Ask Lewis Horowitz, president of Lane Powell PC, about specific benefits the corporate law firm offers — discounted mortgages, ski passes, pet insurance — and you can almost hear his eyes roll.

“Most of those things are really just discounts you can secure by buying in bulk, so why wouldn’t we do it?” he says. “You don’t want to work for a firm just so you can get cheap health insurance for your dog.”

Instead, he says, if you take pay and benefits off the table, you’re left with the real attraction for working at Lane Powell.

“It’s the person sitting on either side of you,” Horowitz says. “We’ve got a spectacular group of people who want to work together for the benefit of our clients.”

Lane Powell serves a broad range of clients, from Fortune 500s to small businesses and individuals. Horowitz says that while the firm’s simple mission — helping clients — may not be the same as a nonprofit that feeds the poor, it’s nonetheless a mission that ties the staff and attorneys together.
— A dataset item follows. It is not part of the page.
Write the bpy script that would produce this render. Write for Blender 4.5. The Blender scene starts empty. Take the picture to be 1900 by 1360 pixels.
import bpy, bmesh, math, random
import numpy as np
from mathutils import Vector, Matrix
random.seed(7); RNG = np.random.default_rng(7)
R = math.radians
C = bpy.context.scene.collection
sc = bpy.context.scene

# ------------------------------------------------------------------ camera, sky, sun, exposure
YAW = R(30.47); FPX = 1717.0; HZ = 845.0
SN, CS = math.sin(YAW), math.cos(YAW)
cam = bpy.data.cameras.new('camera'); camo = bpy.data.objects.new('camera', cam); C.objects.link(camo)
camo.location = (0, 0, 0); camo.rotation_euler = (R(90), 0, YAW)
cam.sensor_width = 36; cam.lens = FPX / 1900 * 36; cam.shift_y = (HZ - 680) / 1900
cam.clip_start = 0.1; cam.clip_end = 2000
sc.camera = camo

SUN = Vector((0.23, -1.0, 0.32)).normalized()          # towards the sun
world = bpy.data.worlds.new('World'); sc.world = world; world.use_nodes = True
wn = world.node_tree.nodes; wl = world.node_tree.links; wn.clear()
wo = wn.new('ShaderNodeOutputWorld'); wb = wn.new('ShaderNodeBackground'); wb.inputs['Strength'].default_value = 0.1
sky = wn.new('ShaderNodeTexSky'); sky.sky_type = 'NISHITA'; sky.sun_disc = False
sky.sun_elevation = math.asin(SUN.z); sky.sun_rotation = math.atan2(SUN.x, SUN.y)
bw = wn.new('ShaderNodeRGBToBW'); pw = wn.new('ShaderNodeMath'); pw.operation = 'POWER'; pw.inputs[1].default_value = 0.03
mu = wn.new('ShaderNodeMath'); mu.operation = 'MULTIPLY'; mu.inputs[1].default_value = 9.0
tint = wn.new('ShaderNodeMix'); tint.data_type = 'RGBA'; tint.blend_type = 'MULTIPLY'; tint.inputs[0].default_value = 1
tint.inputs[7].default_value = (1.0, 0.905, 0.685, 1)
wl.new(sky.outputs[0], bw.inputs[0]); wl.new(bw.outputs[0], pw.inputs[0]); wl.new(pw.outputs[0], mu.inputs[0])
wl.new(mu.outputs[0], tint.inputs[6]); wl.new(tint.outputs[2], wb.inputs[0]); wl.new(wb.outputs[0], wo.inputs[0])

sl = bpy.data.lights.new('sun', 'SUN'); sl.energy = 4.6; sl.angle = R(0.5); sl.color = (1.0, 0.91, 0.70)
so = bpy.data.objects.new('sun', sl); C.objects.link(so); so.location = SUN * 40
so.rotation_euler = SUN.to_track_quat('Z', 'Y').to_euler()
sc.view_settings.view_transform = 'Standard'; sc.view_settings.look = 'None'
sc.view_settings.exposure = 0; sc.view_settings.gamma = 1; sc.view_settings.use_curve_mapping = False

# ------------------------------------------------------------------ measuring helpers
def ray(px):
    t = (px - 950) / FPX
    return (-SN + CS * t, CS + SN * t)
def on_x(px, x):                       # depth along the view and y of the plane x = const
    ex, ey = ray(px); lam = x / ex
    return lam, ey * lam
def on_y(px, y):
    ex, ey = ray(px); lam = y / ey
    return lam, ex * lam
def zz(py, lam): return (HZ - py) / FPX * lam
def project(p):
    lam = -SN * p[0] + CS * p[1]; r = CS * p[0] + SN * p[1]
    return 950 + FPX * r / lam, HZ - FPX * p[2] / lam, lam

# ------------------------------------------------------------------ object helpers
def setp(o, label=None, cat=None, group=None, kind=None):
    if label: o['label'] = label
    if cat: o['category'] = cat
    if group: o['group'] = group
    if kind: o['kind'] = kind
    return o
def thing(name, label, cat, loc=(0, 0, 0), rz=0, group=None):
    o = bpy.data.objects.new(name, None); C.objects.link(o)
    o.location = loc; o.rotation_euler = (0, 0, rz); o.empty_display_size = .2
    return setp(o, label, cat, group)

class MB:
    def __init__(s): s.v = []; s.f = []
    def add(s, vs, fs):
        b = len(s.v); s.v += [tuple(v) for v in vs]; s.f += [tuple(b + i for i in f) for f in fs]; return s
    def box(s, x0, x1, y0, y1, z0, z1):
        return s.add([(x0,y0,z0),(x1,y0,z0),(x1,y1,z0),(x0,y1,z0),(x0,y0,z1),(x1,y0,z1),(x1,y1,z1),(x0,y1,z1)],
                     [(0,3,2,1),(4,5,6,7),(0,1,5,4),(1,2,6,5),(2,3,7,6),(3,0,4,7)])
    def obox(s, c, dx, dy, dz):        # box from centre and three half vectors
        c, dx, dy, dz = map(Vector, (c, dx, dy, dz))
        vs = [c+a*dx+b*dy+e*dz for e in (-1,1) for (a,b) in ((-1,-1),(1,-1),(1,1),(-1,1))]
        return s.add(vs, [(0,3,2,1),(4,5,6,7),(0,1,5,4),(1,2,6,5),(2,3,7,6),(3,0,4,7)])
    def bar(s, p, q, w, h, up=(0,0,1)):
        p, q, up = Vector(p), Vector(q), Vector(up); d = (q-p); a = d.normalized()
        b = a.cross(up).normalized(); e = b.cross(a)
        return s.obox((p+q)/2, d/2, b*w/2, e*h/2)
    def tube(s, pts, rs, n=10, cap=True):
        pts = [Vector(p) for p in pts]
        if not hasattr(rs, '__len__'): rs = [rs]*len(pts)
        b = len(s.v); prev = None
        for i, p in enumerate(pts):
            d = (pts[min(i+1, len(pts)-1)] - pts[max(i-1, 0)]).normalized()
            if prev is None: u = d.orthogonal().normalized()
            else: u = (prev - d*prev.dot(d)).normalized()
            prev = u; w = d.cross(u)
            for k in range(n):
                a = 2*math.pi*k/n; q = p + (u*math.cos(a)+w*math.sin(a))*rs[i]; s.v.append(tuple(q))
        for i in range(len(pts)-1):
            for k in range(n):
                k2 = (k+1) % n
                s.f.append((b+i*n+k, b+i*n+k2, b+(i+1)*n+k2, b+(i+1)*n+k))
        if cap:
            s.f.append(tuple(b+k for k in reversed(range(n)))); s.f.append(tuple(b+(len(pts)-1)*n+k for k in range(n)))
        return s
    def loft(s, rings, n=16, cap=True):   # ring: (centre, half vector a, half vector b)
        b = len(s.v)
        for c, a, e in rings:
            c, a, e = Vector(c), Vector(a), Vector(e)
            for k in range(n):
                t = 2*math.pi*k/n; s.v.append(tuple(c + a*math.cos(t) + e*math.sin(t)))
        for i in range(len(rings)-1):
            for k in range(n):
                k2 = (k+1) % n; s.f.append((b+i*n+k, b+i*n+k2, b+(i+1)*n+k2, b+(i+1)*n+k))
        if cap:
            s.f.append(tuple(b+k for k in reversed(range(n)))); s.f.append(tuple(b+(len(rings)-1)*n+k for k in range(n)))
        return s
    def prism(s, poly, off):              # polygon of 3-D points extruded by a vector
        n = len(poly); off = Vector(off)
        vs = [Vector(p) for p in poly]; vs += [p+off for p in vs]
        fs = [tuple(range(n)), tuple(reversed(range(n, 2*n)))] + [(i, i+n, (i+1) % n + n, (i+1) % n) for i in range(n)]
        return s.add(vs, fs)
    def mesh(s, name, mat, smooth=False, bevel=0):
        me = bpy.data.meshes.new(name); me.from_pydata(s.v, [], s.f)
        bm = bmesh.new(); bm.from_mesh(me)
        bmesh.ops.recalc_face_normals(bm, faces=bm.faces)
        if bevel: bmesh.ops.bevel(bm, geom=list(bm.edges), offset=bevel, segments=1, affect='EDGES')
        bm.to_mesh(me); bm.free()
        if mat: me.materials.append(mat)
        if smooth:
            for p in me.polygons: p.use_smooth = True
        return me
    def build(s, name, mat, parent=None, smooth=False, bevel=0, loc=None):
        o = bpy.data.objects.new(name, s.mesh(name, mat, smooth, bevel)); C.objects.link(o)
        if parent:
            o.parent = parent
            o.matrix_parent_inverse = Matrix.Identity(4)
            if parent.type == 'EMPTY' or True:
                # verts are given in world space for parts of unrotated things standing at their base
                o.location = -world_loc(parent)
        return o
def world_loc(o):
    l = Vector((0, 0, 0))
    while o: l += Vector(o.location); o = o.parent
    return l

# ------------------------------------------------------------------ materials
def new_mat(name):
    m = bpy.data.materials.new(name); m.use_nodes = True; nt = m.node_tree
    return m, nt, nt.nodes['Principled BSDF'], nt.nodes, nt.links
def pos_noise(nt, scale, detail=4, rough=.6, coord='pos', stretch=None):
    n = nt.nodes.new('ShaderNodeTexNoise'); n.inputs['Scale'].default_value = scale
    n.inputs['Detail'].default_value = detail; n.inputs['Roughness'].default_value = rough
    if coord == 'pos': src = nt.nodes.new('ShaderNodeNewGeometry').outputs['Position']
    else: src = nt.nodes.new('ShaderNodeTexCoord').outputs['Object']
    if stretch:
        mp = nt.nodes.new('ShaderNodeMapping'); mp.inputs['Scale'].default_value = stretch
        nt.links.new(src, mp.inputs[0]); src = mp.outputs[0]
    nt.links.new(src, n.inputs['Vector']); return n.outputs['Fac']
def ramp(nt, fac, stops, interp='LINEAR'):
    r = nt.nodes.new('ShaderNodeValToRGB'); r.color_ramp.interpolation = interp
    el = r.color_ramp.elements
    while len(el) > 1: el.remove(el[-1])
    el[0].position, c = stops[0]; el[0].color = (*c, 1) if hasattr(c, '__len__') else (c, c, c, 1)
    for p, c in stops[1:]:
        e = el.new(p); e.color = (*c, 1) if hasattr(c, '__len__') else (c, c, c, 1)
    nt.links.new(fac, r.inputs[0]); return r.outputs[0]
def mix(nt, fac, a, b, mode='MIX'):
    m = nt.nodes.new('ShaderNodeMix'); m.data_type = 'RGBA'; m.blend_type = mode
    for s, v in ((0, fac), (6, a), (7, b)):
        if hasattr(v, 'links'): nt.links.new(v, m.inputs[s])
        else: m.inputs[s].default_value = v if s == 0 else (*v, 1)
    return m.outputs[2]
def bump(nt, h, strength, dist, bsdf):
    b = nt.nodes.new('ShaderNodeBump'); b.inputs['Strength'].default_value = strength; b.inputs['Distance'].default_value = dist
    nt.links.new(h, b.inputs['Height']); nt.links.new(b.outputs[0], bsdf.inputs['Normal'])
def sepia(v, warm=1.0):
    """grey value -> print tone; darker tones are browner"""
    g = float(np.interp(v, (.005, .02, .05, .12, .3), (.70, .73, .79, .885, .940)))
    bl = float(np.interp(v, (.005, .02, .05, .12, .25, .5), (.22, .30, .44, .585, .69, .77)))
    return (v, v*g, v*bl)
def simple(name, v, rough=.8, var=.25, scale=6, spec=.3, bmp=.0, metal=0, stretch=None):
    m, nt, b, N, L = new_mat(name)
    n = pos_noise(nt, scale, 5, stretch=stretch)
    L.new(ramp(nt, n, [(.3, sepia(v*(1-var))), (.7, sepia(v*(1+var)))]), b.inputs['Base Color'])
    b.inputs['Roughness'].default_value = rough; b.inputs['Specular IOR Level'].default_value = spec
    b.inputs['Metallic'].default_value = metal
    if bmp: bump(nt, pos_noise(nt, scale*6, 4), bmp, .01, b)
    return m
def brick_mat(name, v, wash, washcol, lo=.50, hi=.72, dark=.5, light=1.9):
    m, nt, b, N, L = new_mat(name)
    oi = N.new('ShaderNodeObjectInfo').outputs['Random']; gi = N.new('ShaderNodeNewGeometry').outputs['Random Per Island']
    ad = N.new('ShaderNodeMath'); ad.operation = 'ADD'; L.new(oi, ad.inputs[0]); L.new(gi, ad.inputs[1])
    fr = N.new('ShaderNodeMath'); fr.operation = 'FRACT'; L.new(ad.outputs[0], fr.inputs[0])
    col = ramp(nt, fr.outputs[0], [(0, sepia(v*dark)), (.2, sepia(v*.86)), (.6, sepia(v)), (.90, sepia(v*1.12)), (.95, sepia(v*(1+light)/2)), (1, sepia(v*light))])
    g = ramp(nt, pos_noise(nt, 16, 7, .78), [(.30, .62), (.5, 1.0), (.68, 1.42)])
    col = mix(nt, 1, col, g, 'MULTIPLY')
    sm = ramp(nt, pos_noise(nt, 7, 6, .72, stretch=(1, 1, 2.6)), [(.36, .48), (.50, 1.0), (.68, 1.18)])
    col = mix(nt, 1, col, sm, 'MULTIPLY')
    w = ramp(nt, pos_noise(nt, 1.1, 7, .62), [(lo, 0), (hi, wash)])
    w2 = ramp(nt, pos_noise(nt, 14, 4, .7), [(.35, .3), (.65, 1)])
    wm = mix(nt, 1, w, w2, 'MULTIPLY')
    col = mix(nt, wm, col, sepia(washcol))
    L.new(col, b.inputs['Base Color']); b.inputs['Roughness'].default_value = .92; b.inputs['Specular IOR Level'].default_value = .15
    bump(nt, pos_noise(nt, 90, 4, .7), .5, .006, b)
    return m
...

“The culture is easy to maintain,” he says, “because most of us just want to earn a fair living, do the best we can and be a part of something that’s bigger and lasting.”

Employment Trends

For 15 of the 19 years that Oregon Business has been recognizing the best places to work, this Portland staffing company with 16 employees has been on the list.

President Tracie Basile-Cooper says a big part of that is simply that Employment Trends, which provides direct hire and temporary personnel in such fields as accounting, electronics and renewable energy, makes every effort to hire the best.

“The people who are providing our services truly care about making a great match,” she says. “They want to help companies be successful and help people find gainful employment.”

The company offers a raft of employee perks, from paid half-days off for birthdays to an eight-week paid sabbatical after seven years. But Basile-Cooper, who’s now in her 17th year with the company, says that the ways the company accommodates the personal lives of its employees — lots of hours for younger workers just starting out, more flexible schedules for employees starting families, for example — are likely the bigger draw.

“This is an organization that believes employment is a two-way street,” she says, “and we see each other through the different changes in our lives.”